Rezoning that will drive development on the Riviera Golf Course site won approval from Dublin City Council this week.

Rezoning that will drive development on the Riviera Golf Course site won approval from Dublin City Council this week.

Developer Charles Ruma plans to put 185 residences on the 152-acre site that has been the home to fairways and greens for 50 years.

Ruma's conservation design includes 50 percent -- 76 acres -- green space.

The development has three areas:

* Subarea A will have the largest lots at a minimum of 13,000 square feet and will hold the most expensive residences.

* Subarea B will have smaller lots of a minimum 9,750 square feet.

* Subarea C will have the smallest lots at a minimum of 7,200 square feet and be aimed at empty-nesters.

"I'm hoping this is my swan song," Ruma told council at a meeting Monday, June 8.

While the plan has changed from 284 homes when initially proposed in 2014, some area residents were still hoping the fairways at Riviera could remain green.

"With respect to Riviera, our goal is that it remain green," said Mike Mess, representing a coalition of nine surrounding home owners associations.

Mess suggested turning the land into a park or nature preserve, but said if development must occur it should be held to the highest standards.

Council members agreed with Mess on high standards, taking issue with a proposal for asphalt driveways, tree preservation, home owners association fees and architectural quality.

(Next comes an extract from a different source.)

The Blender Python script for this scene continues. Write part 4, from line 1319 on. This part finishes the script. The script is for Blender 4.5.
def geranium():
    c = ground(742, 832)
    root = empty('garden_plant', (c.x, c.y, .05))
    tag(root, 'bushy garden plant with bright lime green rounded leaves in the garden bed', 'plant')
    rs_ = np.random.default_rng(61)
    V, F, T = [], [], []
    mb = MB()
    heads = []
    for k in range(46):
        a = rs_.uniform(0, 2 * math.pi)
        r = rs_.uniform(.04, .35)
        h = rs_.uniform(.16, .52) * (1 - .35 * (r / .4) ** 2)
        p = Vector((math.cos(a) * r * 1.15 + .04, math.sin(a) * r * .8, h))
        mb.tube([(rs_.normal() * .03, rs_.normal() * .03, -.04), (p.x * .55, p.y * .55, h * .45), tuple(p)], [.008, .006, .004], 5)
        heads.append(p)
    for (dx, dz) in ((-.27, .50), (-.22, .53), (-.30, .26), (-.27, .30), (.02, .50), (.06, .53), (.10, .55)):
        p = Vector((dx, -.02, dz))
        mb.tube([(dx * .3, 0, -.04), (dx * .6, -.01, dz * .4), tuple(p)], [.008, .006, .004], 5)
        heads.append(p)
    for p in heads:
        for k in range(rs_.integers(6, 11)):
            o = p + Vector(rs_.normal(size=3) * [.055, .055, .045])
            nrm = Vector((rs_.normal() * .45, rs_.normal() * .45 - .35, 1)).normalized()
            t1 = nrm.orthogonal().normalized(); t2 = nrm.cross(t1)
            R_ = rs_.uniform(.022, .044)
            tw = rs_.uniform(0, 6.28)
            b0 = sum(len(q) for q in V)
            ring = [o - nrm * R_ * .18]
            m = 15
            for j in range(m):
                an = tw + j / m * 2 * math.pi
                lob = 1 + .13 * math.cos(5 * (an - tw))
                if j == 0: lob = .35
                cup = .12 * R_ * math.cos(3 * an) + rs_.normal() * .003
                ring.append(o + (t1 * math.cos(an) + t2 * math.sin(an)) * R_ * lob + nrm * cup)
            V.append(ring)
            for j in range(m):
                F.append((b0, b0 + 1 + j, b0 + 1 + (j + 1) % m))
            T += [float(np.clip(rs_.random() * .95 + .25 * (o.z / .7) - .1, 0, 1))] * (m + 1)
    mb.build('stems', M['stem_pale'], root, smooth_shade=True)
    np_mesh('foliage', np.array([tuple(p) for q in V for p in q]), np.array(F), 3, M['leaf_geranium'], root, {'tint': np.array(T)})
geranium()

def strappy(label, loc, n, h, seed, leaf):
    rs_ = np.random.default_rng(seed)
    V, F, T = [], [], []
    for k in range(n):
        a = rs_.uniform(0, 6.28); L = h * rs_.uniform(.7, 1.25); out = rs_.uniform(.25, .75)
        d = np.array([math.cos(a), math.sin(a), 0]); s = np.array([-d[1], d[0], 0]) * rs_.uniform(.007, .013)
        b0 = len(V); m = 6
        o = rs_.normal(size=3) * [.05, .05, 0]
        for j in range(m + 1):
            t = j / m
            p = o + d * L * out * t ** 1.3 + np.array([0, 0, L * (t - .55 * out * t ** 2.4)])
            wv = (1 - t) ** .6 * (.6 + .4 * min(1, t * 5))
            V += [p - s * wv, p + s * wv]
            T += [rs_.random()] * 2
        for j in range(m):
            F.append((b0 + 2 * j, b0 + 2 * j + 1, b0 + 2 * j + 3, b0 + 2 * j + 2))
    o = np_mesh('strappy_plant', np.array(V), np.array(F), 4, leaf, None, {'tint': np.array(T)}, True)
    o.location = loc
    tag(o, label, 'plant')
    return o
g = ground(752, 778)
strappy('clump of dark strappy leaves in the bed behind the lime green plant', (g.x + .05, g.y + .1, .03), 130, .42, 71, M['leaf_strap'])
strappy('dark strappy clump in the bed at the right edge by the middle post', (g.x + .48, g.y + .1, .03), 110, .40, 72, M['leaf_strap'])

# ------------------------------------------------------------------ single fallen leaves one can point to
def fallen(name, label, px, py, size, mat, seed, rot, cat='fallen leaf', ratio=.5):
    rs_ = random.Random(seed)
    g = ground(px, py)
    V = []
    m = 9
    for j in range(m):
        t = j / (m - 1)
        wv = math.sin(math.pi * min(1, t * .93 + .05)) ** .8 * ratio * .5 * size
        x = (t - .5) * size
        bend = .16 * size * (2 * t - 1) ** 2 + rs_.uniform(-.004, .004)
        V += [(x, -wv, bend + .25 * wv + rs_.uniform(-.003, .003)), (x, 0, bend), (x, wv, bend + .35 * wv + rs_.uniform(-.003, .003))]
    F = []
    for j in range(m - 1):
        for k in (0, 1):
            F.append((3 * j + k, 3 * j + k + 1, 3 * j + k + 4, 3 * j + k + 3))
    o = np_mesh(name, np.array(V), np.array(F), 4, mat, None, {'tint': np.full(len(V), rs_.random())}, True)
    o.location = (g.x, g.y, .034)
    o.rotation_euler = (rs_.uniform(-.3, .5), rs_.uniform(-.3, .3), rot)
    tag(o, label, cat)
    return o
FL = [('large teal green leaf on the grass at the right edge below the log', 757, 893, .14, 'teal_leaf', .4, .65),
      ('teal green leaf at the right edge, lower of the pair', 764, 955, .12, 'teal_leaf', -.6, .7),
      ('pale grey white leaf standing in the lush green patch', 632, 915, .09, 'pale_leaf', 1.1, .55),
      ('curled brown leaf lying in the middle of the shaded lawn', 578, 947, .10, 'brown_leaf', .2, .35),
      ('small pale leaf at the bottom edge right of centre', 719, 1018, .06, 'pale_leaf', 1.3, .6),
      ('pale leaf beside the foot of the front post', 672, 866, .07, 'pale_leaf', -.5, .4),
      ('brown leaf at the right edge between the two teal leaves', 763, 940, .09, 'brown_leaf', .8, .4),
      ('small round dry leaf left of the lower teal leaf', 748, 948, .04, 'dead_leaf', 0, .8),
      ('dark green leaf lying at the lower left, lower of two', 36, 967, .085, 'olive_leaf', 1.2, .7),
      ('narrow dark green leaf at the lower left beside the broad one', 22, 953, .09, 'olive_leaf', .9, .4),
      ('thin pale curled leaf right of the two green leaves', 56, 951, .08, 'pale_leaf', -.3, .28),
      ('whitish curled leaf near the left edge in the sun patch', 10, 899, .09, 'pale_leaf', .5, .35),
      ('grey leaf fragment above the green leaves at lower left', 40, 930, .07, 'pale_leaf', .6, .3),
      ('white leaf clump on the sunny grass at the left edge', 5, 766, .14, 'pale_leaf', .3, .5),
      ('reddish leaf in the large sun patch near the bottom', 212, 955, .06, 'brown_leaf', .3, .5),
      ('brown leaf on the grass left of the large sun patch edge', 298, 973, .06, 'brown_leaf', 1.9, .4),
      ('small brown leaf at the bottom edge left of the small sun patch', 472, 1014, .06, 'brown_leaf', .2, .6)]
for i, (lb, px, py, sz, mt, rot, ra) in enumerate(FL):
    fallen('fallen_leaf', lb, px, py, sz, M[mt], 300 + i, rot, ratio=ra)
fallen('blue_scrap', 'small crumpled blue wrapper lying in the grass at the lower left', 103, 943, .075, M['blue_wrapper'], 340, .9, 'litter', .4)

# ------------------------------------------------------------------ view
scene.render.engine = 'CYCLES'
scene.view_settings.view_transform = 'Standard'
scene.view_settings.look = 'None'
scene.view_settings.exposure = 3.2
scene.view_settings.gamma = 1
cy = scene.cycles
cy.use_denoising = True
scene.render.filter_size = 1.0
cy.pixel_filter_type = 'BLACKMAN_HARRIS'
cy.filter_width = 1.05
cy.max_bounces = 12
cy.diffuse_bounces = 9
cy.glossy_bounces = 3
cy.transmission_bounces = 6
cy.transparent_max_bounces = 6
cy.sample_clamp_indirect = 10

Councilman Tim Lecklider said he wished for different housing in the development.

"I think this style of housing was a good proposal 10 years ago," he said. "My issue is I don't think we need any more of this style of housing."

Councilman John Reiner agreed and said the proposal has weighed on his mind with concerns about potentially adding to problems of crowded schools and roadways and the lack of quality control.

"I could not see where this would be a positive benefit for the city of Dublin," he said.

Dublin Planner Claudia Husak said the residences will have to get the approval of a three-person review board and will have to meet all current zoning codes in the city.

"We ended up with 15 pages of descriptive architectural elements," Ruma said.

The rezoning and preliminary plat for Riviera were approved in a 5-1 vote with Reiner casting the dissenting vote. Lecklider, Amy Salay, Greg Peterson, Marilee Chinnici-Zuercher and Mayor Michael Keenan voted in favor of the rezoning and preliminary plat.

An infrastructure agreement with Ruma for Riviera was also approved in a four-to-two vote with Reiner and Peterson voting against it.

Councilman Richard Gerber recused himself from both votes because he's had colleagues who have worked with the American Italian Golf Association, the current owners of the land and long-time operators of Riviera Golf Club.

The infrastructure agreement will have Ruma pay the city $125,000 to mitigate the impacts of the development on the area, helping to pay for road improvements in the area that carry an anticipated price tag of $6.5 million.